Rin tak enak mendengarnya dan meminta Arun untuk berhenti menggoda Braralee. Lagian semua itu kan masalah kecil, dia bisa melakukannya kok. Braralee juga jadi sebel sama Arun dan langsung mengusirnya.

"Aku kan cuma bercanda. Rin, kau menguasai semua pekerjaan RT. Apa sudah ada orang yang memintamu (untuk menikah)? Kalau tidak, aku yang akan memintamu." Goda Arun. Hmm... kayaknya dia suka Rin.

"Jangan bercanda begitu. Kalau para wanita kelas atas mendengarmu, kau bisa kehilangan kesempatan untuk bersama mereka."

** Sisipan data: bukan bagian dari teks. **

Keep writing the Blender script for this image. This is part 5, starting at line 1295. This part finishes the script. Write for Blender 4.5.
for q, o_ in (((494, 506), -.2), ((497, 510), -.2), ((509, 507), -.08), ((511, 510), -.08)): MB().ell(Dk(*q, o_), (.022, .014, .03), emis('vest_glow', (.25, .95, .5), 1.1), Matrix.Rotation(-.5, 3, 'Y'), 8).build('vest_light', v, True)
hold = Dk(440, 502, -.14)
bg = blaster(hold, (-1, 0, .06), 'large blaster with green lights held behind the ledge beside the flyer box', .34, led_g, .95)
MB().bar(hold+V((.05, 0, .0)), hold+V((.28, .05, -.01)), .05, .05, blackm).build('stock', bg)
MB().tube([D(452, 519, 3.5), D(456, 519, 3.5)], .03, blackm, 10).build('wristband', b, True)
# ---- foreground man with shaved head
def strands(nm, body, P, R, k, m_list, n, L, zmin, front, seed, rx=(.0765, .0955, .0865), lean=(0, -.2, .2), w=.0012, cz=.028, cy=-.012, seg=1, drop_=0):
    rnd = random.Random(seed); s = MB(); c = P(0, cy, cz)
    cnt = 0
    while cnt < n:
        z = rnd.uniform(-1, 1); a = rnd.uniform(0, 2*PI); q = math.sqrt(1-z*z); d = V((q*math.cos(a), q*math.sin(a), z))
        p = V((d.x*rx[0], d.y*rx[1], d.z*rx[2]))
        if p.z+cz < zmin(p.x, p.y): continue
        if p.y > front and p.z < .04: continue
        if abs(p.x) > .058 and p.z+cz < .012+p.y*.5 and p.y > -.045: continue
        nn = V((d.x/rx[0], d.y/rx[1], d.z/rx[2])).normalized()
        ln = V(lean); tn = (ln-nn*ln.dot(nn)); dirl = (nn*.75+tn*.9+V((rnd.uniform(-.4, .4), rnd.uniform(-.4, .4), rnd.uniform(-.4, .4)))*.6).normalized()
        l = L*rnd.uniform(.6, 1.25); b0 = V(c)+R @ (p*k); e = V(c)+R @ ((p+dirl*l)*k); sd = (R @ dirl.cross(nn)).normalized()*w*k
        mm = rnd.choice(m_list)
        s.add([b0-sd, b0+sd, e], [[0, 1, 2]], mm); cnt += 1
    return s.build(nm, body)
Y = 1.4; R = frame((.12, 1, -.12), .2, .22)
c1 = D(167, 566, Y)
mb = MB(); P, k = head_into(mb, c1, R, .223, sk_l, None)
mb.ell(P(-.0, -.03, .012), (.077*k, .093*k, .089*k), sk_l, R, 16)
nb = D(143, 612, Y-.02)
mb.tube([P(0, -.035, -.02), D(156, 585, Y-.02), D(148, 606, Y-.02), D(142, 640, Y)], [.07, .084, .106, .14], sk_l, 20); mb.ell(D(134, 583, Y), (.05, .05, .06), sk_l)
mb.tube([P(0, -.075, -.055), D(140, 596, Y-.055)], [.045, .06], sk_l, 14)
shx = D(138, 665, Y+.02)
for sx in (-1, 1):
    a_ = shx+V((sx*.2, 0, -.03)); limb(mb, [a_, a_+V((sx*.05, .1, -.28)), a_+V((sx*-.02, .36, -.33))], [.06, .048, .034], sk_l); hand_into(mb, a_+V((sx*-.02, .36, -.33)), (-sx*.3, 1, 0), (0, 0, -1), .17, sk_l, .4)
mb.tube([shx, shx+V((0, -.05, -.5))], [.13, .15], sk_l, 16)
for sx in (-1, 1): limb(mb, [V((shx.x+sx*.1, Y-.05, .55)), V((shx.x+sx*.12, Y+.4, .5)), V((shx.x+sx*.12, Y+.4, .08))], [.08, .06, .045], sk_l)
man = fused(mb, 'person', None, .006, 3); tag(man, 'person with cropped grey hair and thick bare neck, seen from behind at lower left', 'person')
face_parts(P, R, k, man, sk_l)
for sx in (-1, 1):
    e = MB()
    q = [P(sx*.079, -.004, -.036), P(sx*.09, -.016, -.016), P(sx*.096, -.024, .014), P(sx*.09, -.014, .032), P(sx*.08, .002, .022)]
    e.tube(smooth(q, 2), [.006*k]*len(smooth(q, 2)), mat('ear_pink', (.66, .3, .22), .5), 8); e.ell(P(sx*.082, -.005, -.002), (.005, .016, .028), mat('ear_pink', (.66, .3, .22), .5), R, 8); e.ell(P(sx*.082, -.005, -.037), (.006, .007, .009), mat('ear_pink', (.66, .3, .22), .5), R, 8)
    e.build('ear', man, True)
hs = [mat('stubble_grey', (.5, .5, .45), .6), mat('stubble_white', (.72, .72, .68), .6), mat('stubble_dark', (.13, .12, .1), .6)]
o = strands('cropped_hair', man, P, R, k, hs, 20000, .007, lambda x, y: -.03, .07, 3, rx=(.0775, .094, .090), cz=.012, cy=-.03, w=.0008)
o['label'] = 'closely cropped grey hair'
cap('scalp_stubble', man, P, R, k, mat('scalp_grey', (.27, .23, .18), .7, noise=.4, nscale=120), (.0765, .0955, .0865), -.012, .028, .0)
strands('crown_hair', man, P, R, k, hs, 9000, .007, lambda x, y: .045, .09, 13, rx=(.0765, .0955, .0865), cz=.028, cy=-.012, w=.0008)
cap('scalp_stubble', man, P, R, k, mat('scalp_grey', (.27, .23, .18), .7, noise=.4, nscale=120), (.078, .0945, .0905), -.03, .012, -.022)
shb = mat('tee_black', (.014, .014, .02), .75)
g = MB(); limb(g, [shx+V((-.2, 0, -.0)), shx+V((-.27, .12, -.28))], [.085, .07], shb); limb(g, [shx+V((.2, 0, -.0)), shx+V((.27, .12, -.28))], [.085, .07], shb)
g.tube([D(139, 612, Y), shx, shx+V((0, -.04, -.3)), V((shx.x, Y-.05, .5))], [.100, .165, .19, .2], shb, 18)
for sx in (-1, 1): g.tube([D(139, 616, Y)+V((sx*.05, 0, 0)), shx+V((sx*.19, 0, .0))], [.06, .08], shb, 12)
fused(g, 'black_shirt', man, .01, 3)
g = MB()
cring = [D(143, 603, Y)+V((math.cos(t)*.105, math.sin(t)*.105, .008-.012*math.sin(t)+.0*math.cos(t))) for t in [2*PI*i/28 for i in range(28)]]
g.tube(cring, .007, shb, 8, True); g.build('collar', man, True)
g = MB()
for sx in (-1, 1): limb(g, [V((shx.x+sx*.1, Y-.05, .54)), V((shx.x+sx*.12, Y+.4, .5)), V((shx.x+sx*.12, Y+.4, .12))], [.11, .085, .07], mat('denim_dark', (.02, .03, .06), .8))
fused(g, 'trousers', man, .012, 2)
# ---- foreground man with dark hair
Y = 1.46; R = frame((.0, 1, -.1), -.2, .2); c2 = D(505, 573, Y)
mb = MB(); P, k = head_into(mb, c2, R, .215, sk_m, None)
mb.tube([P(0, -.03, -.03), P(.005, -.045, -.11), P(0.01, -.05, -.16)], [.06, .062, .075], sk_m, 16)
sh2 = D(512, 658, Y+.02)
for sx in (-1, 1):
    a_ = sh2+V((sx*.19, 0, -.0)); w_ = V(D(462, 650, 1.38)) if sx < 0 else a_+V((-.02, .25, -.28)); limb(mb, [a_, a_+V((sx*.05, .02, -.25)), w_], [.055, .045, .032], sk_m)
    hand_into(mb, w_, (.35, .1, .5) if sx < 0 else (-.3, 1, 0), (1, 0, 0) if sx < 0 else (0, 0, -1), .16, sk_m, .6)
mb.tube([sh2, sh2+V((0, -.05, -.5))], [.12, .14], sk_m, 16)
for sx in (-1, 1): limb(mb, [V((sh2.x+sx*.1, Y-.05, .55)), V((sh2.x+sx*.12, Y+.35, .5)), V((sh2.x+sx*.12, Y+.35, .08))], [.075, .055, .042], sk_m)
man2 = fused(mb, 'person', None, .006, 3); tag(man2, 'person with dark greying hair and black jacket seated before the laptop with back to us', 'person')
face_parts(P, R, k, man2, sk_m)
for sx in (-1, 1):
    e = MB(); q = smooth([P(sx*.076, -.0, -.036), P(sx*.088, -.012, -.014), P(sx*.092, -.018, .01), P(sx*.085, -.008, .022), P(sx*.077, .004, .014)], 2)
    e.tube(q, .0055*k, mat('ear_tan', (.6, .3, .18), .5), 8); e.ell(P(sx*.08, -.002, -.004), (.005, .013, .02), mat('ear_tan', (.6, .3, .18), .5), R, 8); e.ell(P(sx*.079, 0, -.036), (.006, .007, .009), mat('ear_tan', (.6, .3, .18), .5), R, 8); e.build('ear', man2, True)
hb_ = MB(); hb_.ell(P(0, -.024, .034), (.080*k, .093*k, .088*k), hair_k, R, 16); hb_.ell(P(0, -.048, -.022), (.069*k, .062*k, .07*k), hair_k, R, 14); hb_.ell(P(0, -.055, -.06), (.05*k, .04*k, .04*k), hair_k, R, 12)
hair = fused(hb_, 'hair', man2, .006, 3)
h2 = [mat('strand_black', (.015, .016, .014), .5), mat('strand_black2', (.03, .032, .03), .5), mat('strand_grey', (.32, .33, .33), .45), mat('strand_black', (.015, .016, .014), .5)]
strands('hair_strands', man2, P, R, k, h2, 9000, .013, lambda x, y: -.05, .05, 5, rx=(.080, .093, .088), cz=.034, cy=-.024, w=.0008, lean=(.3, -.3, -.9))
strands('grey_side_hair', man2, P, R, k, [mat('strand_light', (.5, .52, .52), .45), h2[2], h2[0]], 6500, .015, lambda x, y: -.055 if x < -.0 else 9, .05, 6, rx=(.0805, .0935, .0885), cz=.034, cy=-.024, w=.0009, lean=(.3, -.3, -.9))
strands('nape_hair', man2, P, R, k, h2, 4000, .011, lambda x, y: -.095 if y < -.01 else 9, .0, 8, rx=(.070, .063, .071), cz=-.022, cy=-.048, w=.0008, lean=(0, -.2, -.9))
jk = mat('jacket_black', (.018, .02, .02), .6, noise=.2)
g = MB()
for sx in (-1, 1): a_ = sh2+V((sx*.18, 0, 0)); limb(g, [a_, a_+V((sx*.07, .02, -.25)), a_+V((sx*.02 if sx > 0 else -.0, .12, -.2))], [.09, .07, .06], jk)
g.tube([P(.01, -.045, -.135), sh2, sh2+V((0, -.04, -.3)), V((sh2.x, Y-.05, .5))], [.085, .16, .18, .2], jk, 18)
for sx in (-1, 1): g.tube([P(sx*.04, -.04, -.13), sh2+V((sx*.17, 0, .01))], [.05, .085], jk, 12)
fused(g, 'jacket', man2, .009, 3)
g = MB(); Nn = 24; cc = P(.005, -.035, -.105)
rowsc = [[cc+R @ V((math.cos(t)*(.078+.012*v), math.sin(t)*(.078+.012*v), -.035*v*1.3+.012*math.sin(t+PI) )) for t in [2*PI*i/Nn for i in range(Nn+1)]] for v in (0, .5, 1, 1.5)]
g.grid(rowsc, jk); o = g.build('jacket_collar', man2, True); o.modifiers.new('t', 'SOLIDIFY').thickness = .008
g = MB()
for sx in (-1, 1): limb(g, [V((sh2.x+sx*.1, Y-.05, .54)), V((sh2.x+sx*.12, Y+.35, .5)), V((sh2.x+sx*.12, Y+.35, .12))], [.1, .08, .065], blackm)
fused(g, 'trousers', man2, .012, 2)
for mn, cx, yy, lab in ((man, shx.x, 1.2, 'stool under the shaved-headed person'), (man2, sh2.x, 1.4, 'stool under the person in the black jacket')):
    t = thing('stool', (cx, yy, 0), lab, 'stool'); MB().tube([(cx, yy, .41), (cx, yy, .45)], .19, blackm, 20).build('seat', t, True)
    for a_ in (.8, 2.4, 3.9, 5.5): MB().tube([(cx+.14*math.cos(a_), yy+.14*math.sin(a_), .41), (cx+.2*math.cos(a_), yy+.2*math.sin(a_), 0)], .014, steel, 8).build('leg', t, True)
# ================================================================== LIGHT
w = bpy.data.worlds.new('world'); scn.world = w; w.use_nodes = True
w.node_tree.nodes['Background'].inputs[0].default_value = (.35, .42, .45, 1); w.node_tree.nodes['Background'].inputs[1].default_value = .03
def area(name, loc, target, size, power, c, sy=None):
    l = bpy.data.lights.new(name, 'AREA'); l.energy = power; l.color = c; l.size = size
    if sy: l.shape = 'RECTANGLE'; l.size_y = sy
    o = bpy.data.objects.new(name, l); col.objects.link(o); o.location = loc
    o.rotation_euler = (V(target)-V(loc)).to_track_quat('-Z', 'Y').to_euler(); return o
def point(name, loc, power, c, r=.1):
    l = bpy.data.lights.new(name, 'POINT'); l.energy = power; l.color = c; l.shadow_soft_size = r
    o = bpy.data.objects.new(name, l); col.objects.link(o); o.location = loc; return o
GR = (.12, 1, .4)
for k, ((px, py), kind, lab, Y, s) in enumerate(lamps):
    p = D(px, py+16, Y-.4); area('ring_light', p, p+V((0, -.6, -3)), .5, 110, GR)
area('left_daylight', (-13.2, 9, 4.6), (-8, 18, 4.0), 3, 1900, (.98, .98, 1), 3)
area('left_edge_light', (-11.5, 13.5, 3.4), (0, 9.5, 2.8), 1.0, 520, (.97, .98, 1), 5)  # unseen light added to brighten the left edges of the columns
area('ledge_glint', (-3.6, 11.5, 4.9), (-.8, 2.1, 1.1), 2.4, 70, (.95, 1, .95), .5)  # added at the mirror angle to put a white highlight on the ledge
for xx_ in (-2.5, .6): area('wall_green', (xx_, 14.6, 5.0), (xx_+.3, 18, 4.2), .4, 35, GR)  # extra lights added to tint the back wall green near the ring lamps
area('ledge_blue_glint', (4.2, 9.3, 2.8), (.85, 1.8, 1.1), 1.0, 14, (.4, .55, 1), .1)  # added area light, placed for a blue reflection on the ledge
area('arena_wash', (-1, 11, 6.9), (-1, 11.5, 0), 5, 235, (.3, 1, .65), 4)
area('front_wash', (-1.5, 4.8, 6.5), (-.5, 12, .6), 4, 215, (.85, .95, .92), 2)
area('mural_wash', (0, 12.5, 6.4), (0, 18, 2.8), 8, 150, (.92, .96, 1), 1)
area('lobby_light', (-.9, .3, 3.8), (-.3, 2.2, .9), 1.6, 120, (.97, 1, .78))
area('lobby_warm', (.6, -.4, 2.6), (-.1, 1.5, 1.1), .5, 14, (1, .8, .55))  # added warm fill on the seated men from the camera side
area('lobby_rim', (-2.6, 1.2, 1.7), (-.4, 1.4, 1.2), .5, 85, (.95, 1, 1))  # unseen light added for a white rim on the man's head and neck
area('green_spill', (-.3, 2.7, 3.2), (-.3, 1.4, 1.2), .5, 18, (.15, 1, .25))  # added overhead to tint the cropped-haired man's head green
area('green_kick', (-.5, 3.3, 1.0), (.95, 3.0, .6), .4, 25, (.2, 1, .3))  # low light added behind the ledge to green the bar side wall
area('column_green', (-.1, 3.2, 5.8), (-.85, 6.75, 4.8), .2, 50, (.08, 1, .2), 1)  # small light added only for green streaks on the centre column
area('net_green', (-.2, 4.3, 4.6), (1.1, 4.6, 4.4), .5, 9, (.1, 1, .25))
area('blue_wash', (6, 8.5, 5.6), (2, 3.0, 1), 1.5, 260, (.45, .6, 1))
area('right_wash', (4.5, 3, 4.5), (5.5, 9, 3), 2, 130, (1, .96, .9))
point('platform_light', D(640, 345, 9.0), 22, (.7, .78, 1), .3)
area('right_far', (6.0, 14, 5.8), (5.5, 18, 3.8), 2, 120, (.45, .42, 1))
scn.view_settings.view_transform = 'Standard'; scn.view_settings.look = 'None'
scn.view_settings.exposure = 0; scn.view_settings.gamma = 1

Sejak kejadian itu, Saran jadi sering murung sampai membuat Khun Ying dan Chalat cemas. Parahnya lagi, Duang akan menikah minggu depan.

"Kecantikan Duangsawat bagaikan sihir (bagi Saran). Sejak mereka kecil, Saran sudah seperti pelayannya. Dulu orang tuanya setuju dia bersama Saran, tapi setelah itu..."

"Setelah Ayah Saran meninggal dunia, mereka tidak setuju dia bersama Saran, bukan?" Sahut Chalat.

Ibu membenarkan Sejak Ayah Saran meninggal dan mereka bangkrut, kebanyakan teman-teman mereka bersikap seolah orang-orang itu tidak mengenal mereka, termasuk orang tuanya Duang.

Chalat memberitahu Ibu bahwa orang tua Duang menjodohkan Duang dengan Khun Chai Naris yang kaya raya dan baru kembali dari luar negeri. Bahkan banyak orang tua yang ingin menjodohkan anak gadis mereka dengan pria itu.

"Lalu apa yang harus kita lakukan sekarang?" Tanya Chalat.

"Cara terbaik dan tercepat untuk menyembuhkan hati yang patah... adalah dengan memiliki cinta baru." Ujar Ibu.